The competent authority responsible for the authorisation and ongoing prudential supervision of AIFUNPs and AIFLNPs is CySEC, and prior authorisation is required before they can be established. RAIFs are not subject to prior authorisation or supervision by CySEC; however, they must be registered on the RAIF register maintained by CySEC following their incorporation with the Registrar of Companies.
(g) Risk management
CySEC, as the supervisory authority, has issued guidelines on risk management to ensure compliance with Article 76 of EU Directive 2013/36/EC, with which all CIFs must comply. These address:
- the responsibilities of the board of directors in relation to risk management;
- the establishment of a risk committee, for CIFs that are significant in size, internal organisation and the nature, scale and complexity of its activities;
- the qualifications and responsibilities of members of the risk committee; and
- the establishment of a risk management department, which is appropriate and proportionate in view of the nature, scale and complexity of the activities of the CIF, and the nature and range of its investment services.

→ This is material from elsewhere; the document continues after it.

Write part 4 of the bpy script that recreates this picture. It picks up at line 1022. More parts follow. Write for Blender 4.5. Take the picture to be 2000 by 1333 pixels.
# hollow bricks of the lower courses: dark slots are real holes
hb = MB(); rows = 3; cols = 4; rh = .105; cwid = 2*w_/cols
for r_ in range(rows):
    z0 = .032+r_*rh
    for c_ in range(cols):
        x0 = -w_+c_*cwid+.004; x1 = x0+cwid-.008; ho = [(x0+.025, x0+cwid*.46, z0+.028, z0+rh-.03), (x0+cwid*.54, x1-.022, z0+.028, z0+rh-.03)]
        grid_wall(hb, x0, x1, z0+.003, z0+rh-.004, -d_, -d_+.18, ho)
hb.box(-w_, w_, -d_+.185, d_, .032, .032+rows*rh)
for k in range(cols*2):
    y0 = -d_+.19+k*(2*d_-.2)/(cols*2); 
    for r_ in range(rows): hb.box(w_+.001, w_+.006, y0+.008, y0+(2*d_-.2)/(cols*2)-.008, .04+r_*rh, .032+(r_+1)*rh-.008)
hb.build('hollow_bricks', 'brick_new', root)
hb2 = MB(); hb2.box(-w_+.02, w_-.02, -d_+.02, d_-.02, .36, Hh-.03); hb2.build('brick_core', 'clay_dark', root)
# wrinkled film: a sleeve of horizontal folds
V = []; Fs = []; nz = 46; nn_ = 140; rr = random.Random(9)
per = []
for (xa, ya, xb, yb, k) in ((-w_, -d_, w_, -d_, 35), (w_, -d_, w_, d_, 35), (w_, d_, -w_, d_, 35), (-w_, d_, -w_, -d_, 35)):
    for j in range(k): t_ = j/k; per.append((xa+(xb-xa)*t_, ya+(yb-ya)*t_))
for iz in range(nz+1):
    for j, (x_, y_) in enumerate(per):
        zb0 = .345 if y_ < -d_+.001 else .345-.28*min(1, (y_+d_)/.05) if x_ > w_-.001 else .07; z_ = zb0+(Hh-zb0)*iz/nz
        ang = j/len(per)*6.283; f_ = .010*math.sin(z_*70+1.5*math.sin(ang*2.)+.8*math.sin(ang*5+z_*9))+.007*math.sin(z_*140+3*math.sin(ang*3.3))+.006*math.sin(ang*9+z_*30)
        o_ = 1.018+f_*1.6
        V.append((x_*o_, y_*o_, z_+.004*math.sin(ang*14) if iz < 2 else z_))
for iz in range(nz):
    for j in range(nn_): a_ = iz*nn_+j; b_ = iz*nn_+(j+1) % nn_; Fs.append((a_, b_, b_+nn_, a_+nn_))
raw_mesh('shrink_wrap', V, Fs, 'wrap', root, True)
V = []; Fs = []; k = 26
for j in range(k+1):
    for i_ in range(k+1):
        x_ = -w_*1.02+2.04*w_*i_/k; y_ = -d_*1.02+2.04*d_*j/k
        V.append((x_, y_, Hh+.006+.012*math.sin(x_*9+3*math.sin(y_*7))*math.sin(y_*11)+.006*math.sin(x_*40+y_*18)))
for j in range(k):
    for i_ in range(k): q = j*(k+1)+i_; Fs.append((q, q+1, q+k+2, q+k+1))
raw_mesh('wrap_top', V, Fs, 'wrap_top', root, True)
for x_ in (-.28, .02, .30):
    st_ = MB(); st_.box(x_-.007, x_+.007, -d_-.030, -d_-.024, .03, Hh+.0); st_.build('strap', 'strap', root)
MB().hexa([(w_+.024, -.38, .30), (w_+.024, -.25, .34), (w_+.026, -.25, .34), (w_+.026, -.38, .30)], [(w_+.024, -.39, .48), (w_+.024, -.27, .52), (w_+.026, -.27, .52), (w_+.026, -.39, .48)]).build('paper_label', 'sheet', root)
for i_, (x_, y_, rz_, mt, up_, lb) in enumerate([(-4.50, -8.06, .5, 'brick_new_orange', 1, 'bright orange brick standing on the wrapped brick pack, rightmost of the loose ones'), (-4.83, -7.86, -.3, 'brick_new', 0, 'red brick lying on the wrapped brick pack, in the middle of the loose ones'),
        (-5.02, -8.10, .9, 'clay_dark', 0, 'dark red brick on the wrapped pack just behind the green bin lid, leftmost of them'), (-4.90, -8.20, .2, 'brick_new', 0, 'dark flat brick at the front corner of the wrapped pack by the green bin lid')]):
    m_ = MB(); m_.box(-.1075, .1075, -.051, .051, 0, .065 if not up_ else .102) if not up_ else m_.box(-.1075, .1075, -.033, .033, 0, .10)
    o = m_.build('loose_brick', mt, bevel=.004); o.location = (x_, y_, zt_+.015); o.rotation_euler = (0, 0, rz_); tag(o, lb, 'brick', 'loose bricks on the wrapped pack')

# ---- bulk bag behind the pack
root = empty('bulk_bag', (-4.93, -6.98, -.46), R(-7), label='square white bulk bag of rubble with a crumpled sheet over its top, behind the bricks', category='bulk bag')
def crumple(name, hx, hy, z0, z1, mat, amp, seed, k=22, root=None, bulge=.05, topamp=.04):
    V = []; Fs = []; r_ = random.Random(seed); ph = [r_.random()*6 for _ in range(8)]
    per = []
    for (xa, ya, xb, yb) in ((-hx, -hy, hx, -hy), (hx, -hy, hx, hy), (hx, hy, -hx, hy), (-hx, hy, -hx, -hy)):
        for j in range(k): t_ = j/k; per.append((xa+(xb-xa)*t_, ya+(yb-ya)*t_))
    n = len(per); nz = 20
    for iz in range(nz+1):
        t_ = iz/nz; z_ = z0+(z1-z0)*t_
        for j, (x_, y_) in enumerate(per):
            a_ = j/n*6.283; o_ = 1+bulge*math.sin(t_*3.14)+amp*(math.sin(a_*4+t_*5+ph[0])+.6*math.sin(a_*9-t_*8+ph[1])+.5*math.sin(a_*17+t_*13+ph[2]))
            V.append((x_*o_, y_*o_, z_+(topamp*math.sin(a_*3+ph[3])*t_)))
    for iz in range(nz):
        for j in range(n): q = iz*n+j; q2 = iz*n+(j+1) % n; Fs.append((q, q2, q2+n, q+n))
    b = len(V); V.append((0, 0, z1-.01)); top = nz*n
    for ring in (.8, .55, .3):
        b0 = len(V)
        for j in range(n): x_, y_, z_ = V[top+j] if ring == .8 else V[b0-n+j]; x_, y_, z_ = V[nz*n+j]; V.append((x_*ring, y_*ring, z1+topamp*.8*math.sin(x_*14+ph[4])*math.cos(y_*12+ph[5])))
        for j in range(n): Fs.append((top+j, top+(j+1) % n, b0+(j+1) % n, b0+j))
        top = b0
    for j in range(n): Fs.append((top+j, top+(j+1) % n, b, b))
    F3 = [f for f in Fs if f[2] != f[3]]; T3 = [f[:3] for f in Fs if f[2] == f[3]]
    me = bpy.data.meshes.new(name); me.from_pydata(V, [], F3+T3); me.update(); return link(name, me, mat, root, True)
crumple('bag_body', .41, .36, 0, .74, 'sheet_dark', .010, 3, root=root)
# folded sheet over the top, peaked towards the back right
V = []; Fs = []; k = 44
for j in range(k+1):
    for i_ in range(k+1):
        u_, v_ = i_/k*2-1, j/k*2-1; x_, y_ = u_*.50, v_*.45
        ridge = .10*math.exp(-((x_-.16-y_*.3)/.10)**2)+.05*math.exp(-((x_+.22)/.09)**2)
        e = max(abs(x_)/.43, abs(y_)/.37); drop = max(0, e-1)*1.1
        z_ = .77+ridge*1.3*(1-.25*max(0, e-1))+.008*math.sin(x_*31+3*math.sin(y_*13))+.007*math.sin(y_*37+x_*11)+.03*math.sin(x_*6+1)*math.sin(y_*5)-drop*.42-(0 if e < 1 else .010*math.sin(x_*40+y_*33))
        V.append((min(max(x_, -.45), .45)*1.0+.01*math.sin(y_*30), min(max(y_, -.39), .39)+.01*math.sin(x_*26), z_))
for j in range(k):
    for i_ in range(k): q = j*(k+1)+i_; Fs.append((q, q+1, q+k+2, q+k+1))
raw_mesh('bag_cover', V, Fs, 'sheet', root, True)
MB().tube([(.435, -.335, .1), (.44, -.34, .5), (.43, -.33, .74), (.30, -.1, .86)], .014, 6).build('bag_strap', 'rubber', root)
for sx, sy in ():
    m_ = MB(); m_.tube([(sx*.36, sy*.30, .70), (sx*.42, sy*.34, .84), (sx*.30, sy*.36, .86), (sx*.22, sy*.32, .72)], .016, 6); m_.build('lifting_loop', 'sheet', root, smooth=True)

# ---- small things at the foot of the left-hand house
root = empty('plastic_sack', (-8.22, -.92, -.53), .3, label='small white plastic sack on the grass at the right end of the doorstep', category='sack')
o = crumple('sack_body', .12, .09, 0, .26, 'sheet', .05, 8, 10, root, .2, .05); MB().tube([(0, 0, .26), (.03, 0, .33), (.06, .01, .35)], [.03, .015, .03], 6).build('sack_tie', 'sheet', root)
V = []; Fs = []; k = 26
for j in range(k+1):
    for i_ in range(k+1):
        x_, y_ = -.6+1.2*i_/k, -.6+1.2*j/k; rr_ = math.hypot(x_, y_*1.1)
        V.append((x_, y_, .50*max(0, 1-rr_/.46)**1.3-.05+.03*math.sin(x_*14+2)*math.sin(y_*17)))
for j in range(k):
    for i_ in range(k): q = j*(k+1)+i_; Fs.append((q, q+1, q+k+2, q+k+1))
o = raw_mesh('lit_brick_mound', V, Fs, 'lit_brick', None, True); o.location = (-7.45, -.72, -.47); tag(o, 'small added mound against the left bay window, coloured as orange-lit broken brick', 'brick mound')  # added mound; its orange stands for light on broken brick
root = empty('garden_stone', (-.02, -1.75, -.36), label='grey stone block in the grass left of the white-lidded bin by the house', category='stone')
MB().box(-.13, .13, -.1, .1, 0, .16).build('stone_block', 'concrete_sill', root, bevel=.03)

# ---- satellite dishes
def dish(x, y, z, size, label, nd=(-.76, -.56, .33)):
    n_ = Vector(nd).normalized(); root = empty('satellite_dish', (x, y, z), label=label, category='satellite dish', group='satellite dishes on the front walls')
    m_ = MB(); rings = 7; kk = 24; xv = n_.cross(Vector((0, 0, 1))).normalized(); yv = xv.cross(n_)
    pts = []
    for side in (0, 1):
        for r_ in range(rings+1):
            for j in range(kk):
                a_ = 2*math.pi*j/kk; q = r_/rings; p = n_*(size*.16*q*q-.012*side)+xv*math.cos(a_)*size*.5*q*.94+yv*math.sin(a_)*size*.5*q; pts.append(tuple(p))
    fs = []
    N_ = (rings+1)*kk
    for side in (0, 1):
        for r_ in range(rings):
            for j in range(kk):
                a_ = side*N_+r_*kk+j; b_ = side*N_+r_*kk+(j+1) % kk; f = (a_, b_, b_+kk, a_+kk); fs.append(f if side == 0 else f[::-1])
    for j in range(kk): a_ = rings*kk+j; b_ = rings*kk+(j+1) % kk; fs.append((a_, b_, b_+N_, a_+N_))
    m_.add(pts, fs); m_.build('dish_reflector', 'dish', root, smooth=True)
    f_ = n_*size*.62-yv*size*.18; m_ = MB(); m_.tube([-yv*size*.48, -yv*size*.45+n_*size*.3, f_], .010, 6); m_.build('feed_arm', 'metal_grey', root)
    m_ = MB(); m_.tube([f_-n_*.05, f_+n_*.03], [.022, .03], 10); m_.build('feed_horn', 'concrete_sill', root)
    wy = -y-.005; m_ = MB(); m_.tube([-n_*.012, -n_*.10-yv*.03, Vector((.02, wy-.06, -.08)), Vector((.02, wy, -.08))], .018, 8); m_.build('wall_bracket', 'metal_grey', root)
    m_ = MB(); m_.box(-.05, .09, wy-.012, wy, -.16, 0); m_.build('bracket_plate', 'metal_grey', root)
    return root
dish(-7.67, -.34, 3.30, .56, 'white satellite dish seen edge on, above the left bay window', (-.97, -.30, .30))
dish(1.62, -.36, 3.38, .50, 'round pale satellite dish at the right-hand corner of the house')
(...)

CySEC has stressed that board members and senior management of CIFs are responsible for ensuring risk management compliance. In case of any violation due to omission, negligence or fault, a CIF will be subject to administrative sanctions.
(h) Roboadvice
‘Roboadvice’ is the provision of investment advice or portfolio management services (in whole or in part) through an automated or semi-automated system which is used as a client-facing tool. This sector thus falls within the scope of MiFID II, and all of its provisions and requirements are therefore applicable to firms that provide these services.
The European Securities and Markets Authority has issued guidelines on certain aspects of the MiFID II suitability requirements, including further guidelines for firms that provide roboadvice services. The guidelines state that firms should inform clients and explain:
- the exact degree and extent of human involvement;
- the risks involved in the decisions recommended or undertaken on their behalf; and
- the measures and steps that are taken to protect clients and minimise the risks.
(i) Insurtech
The term ‘insurtech’ is not defined in Cyprus law. However, such activities are governed by the Law on Insurance and Reinsurance Affairs, which provides that all companies that a business operates as an insurance or reinsurance agent or broker or mediator should obtain a licence from the superintendent of insurance.
The superintendent is responsible for supervising the insurance sector in Cyprus and exercises all powers granted to him under the Law on Insurance and Reinsurance Affairs and Other Related Issues (38(I) 2016) and the relevant regulations, as amended from time to time, in order to protect policyholders and policyholders.